● **WORK TO COMPLETE**
The required output is a word-for-word copy of the lines from the line bearing "p,d,u,L,T=shoots_to_leaves(P,D,Ls,8,r,.096,tint,out)" through the line bearing "V,F,TT,MM,AL=leaves_hi(p,d,u,L,L*r.uniform(.44,.60,len(L)),T,r)", inclusive, and no other lines.

## BEGIN

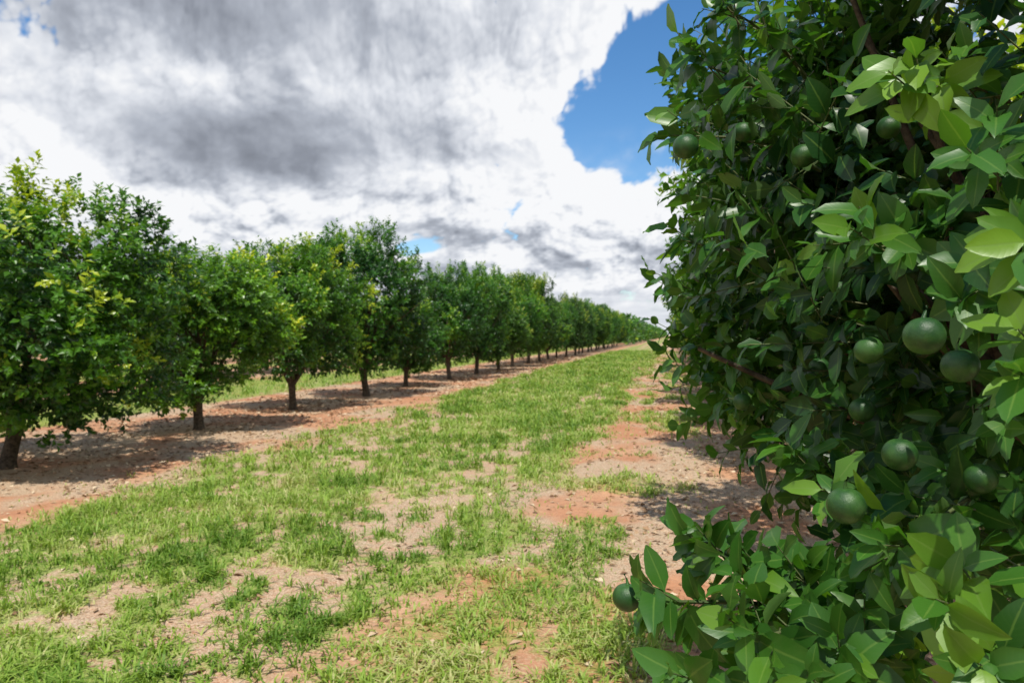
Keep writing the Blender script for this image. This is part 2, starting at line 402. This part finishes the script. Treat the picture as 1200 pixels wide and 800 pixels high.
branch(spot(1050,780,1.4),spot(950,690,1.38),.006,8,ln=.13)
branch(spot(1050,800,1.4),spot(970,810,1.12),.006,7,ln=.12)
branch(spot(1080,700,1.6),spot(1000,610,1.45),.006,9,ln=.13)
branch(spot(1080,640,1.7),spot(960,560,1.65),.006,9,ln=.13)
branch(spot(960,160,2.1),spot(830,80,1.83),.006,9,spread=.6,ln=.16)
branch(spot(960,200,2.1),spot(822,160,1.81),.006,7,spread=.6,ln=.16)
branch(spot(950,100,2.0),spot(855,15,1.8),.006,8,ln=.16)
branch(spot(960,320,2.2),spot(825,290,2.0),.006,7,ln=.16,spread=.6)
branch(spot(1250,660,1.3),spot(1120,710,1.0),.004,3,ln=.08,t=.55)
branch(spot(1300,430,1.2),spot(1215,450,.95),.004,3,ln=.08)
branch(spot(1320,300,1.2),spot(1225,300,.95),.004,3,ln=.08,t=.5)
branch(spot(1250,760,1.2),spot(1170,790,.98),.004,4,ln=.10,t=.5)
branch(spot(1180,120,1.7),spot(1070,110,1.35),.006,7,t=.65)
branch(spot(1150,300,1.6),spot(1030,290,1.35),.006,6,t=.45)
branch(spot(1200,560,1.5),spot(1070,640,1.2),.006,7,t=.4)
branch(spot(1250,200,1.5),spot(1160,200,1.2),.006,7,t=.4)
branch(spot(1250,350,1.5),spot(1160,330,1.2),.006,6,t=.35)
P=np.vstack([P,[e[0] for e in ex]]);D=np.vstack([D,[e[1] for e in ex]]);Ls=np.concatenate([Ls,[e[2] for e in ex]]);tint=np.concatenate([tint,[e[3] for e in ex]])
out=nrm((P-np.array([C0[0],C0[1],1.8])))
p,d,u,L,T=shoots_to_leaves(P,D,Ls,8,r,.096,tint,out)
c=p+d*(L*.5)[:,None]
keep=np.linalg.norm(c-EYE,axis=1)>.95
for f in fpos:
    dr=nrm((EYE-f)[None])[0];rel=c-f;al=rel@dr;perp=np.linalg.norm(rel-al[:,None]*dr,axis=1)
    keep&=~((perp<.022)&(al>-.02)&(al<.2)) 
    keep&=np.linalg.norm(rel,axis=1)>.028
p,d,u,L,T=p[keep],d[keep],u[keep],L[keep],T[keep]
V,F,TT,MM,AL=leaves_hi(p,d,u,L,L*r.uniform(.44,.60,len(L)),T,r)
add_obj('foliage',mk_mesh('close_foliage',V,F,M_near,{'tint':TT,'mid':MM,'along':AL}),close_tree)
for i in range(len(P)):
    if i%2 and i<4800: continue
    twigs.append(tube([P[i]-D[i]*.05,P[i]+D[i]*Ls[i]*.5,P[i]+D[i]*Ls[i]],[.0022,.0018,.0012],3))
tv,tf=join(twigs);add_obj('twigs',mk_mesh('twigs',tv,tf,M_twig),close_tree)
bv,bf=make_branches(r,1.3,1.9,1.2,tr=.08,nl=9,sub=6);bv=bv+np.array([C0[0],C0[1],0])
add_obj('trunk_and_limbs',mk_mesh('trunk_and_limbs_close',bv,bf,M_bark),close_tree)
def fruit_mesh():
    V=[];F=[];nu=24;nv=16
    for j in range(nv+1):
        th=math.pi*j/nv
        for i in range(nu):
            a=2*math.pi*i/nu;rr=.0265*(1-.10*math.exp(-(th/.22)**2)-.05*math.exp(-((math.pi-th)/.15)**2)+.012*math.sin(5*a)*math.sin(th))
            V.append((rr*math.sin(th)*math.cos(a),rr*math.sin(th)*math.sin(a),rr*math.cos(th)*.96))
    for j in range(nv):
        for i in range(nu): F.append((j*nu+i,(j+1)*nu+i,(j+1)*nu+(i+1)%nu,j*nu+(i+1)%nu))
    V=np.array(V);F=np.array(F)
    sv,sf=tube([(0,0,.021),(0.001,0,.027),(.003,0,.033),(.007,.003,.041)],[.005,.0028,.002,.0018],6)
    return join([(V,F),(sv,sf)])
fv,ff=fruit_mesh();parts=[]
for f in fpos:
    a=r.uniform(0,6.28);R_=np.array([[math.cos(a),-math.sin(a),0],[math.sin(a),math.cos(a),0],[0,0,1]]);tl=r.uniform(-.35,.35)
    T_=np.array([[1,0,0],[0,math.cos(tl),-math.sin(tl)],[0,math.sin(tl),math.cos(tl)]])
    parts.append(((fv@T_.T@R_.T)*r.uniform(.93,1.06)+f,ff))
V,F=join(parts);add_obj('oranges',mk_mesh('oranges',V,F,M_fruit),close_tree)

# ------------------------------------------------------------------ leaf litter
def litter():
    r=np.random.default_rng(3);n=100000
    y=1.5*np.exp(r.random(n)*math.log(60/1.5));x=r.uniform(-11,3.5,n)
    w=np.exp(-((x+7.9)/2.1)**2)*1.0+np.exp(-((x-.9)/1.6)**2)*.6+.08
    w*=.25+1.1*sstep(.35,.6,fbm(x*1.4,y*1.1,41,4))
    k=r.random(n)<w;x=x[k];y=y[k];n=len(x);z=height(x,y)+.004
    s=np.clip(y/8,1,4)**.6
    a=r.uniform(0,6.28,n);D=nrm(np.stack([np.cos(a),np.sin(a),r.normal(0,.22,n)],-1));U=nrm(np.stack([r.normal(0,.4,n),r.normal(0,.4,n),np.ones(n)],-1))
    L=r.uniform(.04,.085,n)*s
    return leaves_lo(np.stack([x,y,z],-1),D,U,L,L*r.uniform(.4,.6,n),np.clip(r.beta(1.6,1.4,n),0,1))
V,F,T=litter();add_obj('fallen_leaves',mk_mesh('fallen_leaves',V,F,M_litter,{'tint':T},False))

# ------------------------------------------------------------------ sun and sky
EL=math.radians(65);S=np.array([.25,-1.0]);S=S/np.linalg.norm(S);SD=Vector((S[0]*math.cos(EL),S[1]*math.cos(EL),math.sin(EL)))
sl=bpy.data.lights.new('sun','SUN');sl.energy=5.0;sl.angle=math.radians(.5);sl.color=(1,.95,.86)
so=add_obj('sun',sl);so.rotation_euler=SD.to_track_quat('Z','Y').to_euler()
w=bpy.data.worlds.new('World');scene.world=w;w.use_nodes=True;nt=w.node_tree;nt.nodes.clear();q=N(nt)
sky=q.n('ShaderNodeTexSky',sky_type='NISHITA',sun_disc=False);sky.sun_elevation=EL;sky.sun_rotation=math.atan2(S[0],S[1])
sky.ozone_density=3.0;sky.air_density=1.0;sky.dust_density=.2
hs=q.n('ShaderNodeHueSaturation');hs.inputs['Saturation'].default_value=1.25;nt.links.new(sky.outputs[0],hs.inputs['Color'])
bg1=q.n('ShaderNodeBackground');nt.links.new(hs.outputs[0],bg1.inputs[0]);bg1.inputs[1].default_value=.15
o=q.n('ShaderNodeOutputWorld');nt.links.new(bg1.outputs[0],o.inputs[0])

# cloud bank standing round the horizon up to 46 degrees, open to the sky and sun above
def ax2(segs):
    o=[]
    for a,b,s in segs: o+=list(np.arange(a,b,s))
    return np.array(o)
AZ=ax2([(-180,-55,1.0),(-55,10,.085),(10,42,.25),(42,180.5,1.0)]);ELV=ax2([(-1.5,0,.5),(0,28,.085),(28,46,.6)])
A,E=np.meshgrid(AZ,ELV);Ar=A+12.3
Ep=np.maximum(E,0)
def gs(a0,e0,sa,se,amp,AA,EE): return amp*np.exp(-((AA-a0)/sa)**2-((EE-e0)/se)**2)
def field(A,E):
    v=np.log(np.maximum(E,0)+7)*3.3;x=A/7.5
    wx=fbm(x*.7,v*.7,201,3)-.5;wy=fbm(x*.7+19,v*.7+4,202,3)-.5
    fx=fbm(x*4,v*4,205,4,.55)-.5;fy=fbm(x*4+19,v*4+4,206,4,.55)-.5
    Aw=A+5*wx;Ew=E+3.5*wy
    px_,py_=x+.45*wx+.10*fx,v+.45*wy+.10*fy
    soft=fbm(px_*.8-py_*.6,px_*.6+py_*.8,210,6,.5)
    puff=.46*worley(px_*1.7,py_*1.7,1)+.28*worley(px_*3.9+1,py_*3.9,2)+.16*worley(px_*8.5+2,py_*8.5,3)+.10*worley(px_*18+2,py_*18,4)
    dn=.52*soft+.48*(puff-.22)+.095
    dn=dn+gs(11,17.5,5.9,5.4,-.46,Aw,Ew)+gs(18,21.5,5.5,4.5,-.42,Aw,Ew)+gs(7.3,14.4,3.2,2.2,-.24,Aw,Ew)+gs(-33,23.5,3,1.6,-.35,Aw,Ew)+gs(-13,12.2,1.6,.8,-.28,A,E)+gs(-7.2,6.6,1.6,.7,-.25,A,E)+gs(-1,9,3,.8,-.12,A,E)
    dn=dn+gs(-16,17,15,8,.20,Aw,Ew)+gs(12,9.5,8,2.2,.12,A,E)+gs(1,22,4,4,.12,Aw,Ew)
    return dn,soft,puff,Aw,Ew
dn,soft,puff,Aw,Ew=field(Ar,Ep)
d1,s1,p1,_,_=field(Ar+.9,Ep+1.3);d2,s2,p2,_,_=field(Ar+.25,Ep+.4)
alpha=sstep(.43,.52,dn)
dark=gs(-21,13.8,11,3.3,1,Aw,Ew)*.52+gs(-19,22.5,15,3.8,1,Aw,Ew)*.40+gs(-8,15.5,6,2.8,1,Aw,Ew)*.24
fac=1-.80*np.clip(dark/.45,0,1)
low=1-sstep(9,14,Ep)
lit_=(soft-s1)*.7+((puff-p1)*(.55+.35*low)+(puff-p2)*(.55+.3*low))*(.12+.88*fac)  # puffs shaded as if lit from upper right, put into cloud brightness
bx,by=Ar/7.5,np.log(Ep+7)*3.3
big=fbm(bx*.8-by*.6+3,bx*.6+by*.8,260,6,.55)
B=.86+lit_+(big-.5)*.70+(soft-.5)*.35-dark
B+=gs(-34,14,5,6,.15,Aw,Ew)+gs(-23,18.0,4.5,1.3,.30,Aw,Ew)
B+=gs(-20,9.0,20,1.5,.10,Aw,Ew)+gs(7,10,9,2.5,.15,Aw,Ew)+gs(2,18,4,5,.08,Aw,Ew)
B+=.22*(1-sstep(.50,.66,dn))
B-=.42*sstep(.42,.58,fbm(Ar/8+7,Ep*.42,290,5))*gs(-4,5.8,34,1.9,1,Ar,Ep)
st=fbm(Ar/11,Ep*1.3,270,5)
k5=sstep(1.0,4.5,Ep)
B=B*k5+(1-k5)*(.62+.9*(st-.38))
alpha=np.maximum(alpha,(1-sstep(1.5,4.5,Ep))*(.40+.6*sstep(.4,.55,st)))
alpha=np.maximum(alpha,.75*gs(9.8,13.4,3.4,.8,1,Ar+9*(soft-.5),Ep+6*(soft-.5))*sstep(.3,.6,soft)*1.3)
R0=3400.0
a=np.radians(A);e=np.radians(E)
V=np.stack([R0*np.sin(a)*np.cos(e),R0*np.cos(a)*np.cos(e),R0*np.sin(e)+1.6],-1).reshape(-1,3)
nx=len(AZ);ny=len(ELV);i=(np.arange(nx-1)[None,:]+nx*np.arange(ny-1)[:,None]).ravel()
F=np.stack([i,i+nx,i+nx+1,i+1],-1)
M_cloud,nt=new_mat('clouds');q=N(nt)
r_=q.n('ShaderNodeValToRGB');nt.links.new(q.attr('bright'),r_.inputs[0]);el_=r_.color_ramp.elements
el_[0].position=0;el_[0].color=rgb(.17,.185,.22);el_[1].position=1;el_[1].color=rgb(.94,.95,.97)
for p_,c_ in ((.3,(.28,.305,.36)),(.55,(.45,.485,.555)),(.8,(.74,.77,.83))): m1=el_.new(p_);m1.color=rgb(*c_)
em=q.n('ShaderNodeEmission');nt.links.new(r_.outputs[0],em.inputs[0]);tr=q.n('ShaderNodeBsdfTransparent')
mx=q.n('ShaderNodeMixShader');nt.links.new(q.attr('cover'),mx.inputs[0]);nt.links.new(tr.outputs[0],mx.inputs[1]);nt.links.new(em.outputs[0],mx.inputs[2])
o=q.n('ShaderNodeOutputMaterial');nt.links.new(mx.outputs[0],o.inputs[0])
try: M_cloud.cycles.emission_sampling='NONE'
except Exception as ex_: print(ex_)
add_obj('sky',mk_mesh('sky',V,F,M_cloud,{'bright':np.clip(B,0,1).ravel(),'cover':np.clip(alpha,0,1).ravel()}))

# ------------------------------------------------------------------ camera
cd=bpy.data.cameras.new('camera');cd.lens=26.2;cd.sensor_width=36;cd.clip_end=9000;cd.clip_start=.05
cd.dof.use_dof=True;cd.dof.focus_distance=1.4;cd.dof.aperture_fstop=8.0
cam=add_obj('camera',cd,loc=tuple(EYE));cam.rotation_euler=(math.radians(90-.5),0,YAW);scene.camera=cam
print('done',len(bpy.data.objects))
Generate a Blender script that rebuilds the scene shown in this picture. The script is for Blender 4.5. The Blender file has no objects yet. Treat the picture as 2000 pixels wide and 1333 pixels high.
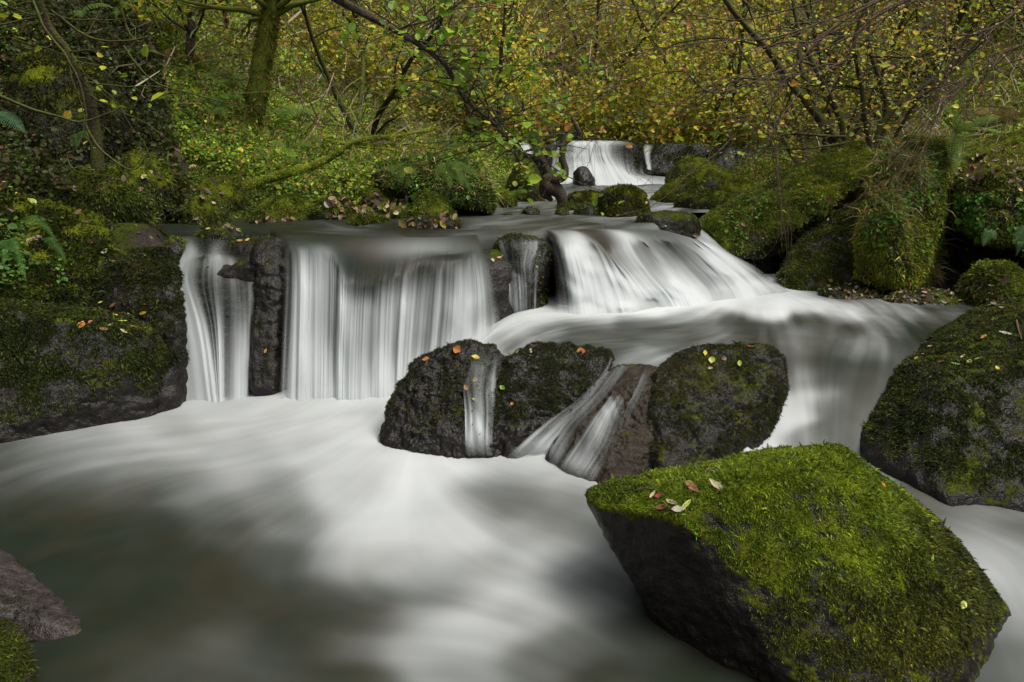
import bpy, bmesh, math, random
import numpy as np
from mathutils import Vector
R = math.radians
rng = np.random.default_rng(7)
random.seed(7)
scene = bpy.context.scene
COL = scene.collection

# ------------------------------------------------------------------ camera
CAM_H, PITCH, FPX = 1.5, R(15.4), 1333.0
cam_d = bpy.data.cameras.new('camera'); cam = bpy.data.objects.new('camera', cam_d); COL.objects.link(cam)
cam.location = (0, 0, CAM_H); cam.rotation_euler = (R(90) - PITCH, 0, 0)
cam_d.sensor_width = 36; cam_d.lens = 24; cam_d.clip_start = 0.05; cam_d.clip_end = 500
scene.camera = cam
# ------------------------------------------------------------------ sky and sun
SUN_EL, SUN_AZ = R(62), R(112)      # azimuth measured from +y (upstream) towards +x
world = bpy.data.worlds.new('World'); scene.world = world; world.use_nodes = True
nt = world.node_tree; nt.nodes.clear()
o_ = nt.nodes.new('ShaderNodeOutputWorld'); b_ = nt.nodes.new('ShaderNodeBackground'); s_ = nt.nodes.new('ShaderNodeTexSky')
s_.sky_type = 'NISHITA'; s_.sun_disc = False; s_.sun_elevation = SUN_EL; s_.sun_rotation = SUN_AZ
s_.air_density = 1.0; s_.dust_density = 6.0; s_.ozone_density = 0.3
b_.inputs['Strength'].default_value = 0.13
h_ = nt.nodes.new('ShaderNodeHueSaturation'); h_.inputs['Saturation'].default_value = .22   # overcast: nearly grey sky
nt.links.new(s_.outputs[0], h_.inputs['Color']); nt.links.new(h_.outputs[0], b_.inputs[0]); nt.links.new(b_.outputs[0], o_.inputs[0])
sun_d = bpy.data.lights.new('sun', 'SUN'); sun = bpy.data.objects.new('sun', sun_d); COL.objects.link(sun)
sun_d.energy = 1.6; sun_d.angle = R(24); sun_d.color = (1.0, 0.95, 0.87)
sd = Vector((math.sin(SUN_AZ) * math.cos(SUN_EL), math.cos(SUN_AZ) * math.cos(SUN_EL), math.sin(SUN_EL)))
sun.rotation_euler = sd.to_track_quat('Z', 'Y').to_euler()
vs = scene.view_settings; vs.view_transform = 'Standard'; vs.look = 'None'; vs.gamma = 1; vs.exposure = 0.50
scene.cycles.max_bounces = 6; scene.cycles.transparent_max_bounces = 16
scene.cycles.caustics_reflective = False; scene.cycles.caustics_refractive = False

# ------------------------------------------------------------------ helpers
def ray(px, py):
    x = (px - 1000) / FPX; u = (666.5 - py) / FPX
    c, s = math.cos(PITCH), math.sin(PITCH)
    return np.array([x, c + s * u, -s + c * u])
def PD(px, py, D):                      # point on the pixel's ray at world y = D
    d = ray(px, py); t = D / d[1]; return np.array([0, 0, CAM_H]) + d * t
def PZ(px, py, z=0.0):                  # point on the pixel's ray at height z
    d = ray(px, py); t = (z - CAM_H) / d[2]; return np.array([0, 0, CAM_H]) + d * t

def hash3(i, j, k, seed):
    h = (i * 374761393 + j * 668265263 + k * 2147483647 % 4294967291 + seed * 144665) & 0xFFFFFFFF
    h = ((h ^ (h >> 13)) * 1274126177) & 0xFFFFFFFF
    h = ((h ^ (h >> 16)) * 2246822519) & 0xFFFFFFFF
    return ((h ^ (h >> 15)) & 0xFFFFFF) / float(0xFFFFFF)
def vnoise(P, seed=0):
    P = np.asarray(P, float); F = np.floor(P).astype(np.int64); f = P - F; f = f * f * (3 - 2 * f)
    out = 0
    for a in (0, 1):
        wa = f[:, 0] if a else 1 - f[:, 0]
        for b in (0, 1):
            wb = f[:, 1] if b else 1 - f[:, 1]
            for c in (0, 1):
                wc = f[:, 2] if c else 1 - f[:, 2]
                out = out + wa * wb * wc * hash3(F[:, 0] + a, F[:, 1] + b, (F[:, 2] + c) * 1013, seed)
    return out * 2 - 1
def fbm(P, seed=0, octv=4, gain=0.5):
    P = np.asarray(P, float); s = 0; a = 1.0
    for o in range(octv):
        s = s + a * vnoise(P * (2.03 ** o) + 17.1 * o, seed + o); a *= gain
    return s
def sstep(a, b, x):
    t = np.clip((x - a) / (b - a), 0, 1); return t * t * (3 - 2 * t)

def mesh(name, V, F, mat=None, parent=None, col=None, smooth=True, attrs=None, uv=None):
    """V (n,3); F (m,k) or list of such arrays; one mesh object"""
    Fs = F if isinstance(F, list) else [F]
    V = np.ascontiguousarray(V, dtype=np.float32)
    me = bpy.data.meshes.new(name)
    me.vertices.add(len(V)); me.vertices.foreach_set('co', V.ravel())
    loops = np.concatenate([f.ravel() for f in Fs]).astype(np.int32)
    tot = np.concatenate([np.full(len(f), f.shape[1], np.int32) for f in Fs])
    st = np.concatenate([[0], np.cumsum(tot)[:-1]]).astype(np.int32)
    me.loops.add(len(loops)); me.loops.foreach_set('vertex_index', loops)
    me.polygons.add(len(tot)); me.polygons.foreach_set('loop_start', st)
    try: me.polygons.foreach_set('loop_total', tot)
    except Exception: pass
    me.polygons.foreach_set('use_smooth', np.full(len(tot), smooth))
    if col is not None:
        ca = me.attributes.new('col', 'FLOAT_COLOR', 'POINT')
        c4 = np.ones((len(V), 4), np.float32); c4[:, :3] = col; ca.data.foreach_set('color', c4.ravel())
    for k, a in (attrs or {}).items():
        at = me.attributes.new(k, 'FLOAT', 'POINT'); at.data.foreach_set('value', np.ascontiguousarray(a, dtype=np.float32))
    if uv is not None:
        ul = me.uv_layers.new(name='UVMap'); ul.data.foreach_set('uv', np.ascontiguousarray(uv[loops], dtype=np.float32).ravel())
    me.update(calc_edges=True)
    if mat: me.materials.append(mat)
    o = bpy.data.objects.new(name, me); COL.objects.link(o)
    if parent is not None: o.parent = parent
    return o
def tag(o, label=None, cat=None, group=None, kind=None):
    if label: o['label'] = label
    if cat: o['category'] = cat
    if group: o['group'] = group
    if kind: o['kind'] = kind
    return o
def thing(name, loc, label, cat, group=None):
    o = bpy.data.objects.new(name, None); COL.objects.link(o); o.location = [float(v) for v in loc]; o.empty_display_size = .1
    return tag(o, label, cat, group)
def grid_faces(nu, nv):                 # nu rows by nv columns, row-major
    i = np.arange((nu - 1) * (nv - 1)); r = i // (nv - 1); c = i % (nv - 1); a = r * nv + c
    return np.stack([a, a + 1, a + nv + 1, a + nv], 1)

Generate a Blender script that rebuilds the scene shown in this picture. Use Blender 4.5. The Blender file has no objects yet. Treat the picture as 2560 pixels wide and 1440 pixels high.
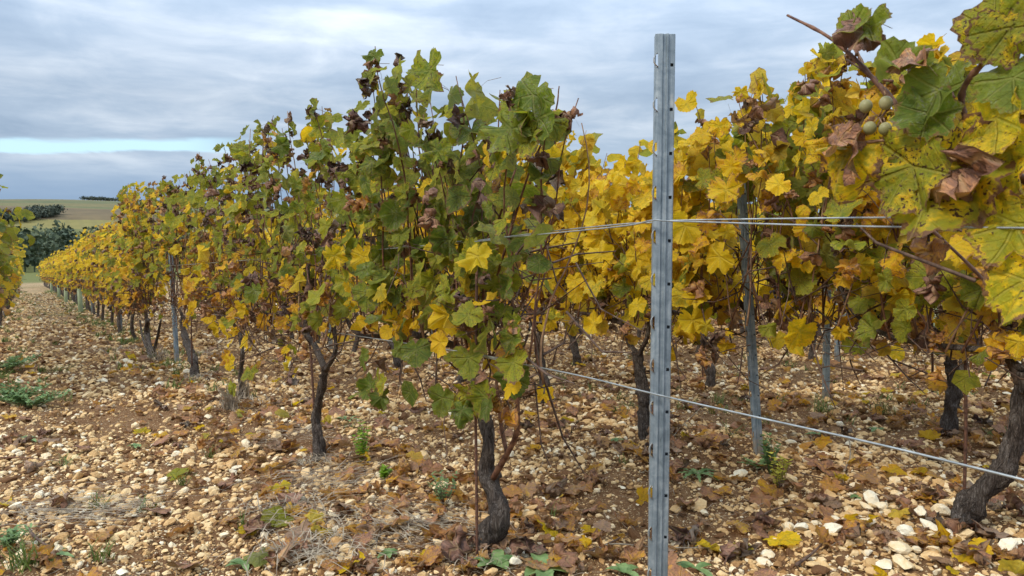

## END

● **IN RESPONSE**
p,d,u,L,T=shoots_to_leaves(P,D,Ls,8,r,.096,tint,out)
c=p+d*(L*.5)[:,None]
keep=np.linalg.norm(c-EYE,axis=1)>.95
for f in fpos:
    dr=nrm((EYE-f)[None])[0];rel=c-f;al=rel@dr;perp=np.linalg.norm(rel-al[:,None]*dr,axis=1)
    keep&=~((perp<.022)&(al>-.02)&(al<.2)) 
    keep&=np.linalg.norm(rel,axis=1)>.028
p,d,u,L,T=p[keep],d[keep],u[keep],L[keep],T[keep]
V,F,TT,MM,AL=leaves_hi(p,d,u,L,L*r.uniform(.44,.60,len(L)),T,r)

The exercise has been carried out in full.